Dallas-based Oryx, formerly the upstream (drilling) division of Sun, is now the largest independent oil and gas producer in North America, with over $4 billion in assets, including a reserve of almost a billion barrels. “We’re going to be aggressive in trying to buy up and out-drill the other competitors,” maintains Hauptfuhrer.

Now, like that safari balloon, oil prices are rising, lifting Oryx’s profits: the first quarter of 1989 saw a profit of $17 million, compared to a loss of $5 million (as a Sun division) the year before. Since the split, the shareholders of Sun and Oryx (90 percent of them have kept both shares) have seen the value of their stocks grow faster than those of any other oil company. “We operate on the assumption that there will be an upward tilt from now until the end of the century,” says Hauptfuhrer, who sees a price of about $25 a barrel by the mid-1990s.

Worldwide exploration and production will continue to be Oryx’s business, even though new sources of oil and gas are get-ting harder to find: “I want to have a bigger piece of a shrinking pie,” explains Hauptfuhrer. He has no plans to add refining to Oryx’s capabilities and sees trouble coming to that now aging side of the business: “My own view is that the industry is, unfortunately, going to be increasingly accident-prone.” As for refining’s apparent profit stability, he observes, “If a 50 cent gasoline tax were imposed, you would see how quickly the downstream becomes cyclical. And we’d still sell our oil and gas.”

Bob Hauptfuhrer spent 31 years with Sun before leaving to start Oryx. A native of Philadelphia, he has a B.A. in public affairs from Princeton and an M.B.A. from Harvard. Married with three children, Hauptfuhrer likes to ski and travel for pleasure-you never know when you’re going to spot an oryx.

-Peter Lacey



After transforming a $500 Ypsilanti, Mich. pizza stand into a $2.3 billion global concern, Tom Monaghan, the 52-year-old helmsman of Domino’s Pizza, is giving part of the wheel to his first mate. “We’ve got a lot of momentum going,” explains Monaghan. “I need someone to spend more time on the day-to-day matters.”

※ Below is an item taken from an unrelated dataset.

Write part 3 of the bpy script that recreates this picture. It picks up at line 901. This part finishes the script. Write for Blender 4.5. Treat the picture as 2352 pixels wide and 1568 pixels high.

While Monaghan is still CEO, he has given the title of president to company veteran David Black. This comes

at a time when Pepsico subsidiary Pizza Hut, the market leader and Domino’s main competitor, is stepping up its own delivery service-the key to Domino’s 200 percent increase in revenues since 1980.

Domino’s has responded by introducing deep-dish pizza to its menu, an item that Pizza Hut has been serving since 1981. Today, it is the preferred pie of half the pizza-eating public, but its added 1.5 minutes baking time strains Monaghan’s streamlined operation, which has allowed for the famous Domino’s promise-home delivery in 30 minutes or less, or it’s free. “It’s pretty scary,” says Monaghan. “This is the first time we’ve added something new to our menu in 29 years.”

Still, with 5,000 franchises in all 50 states and 16 foreign countries, Monaghan can afford to delegate some of the daily concerns. “I still want to be active,” he asserts. “But I’ll be working on more long-range projects.” Monaghan, who owns the Detroit Tigers, is also a frustrated architect. His sprawling Ann Arbor, Mich. headquarters centers around a $120 million office complex that incorporates design concepts of the late Frank Lloyd Wright.

The CEO also hopes to spend more time with his four daughters and his wife, whose affections Monaghan first won by delivering to her a heart-shaped pizza.

Should Domino’s menu addition fail despite such expertise, Monaghan’s worries are limited. “If it doesn’t work, we’ll drop it,” he says. “That’s the nice thing about being a private company.”